Now, nearly five years after its New York debut, “Get on Your Knees” is finally taking on the form Novak and her team always envisioned for it. Watching the final edit of the special, Lyonne felt more moved than usual imagining its future audience. “Just imagining kids in their junior year in high school, or in college, taking on the dating scene. Even full-on grown-ups having this experience, of like, ‘Holy s—, I’m not alone in this world.’”

Novak, meanwhile, is adjusting to the reality that her bold declarations — that the penis, for example, in its fragility and sensitivity and general moodiness, is the human body’s most feminine body part — will soon be fully subject to interpretation beyond her control.

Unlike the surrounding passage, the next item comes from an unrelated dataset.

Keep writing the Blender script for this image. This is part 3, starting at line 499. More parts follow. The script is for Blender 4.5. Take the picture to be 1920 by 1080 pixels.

Her hope is that viewers will understand “Get on Your Knees” as a useful exercise in kicking the tires of conventional ideas. “I make that argument about the penis not because I think we all got it wrong,” Novak says. “It’s just to demonstrate that it’s all a choice, how we’re looking at it.

“Saying, ‘This is dignity and this is shame,’ or, ‘This is embarrassing and this is respectable’ — we’re locked in on certain judgments of how things are,” she adds, “and I find that sort of rude to the human spirit.”